### [Your objective]
Hand back each line, unchanged, from the top down to the line where "sc.camera = cam" sits.
---------- Data extract
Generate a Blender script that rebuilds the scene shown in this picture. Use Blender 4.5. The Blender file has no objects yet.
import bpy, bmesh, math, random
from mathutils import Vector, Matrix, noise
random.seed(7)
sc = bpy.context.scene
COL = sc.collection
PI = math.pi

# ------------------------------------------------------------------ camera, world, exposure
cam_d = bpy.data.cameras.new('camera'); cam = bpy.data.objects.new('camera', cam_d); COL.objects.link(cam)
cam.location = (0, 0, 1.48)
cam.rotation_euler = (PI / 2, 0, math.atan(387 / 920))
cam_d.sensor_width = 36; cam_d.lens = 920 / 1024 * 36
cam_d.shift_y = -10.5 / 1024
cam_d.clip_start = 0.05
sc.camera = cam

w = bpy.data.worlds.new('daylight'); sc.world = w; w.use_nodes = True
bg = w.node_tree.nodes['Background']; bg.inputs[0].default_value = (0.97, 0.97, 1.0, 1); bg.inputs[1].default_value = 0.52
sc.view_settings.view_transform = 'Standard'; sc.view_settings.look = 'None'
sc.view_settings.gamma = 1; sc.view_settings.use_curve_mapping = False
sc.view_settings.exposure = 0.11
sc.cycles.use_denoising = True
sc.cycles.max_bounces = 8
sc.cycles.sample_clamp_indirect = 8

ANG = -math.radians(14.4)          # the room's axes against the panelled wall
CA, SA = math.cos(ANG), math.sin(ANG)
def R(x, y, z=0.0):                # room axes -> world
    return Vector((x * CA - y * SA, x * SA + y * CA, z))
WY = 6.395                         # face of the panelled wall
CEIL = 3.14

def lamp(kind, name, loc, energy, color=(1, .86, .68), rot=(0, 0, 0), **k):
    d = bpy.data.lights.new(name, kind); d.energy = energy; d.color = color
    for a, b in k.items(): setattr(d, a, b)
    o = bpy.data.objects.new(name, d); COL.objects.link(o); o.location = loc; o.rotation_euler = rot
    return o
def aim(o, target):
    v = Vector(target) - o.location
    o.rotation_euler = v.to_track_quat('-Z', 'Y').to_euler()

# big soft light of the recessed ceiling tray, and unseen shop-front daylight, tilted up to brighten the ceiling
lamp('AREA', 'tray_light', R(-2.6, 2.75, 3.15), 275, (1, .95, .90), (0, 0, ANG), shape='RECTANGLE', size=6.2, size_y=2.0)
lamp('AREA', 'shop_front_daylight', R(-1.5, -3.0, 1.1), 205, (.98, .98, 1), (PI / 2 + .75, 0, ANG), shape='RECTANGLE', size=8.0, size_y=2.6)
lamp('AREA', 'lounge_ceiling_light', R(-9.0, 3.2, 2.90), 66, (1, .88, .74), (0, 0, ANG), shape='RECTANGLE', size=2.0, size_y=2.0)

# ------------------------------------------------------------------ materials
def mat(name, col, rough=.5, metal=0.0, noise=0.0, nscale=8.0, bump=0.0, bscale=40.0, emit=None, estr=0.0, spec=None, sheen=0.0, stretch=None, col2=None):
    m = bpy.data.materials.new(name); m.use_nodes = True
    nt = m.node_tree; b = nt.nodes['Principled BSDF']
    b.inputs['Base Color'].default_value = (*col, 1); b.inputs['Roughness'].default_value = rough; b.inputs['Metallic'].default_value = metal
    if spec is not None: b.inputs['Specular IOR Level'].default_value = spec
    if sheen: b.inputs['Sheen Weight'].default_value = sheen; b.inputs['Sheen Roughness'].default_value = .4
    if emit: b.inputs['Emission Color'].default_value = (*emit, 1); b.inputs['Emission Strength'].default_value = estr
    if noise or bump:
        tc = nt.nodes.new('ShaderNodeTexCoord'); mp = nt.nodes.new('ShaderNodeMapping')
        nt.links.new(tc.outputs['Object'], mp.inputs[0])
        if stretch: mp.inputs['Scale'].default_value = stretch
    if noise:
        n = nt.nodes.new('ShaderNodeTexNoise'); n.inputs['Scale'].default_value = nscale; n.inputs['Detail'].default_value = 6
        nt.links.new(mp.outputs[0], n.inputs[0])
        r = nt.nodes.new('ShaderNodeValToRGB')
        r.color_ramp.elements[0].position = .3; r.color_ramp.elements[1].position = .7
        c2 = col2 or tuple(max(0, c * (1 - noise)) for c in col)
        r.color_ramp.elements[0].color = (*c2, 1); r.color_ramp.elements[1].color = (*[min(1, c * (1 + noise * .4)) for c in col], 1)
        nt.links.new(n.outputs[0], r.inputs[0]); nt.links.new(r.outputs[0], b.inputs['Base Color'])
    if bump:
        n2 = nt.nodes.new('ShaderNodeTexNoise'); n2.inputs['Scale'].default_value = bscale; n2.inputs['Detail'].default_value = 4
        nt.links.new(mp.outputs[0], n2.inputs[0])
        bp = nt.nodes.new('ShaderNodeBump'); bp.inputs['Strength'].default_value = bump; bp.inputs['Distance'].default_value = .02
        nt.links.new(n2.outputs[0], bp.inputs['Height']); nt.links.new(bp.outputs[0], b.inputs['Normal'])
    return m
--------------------
### [Solution for this exercise]
Generate a Blender script that rebuilds the scene shown in this picture. Use Blender 4.5. The Blender file has no objects yet.
import bpy, bmesh, math, random
from mathutils import Vector, Matrix, noise
random.seed(7)
sc = bpy.context.scene
COL = sc.collection
PI = math.pi

# ------------------------------------------------------------------ camera, world, exposure
cam_d = bpy.data.cameras.new('camera'); cam = bpy.data.objects.new('camera', cam_d); COL.objects.link(cam)
cam.location = (0, 0, 1.48)
cam.rotation_euler = (PI / 2, 0, math.atan(387 / 920))
cam_d.sensor_width = 36; cam_d.lens = 920 / 1024 * 36
cam_d.shift_y = -10.5 / 1024
cam_d.clip_start = 0.05
sc.camera = cam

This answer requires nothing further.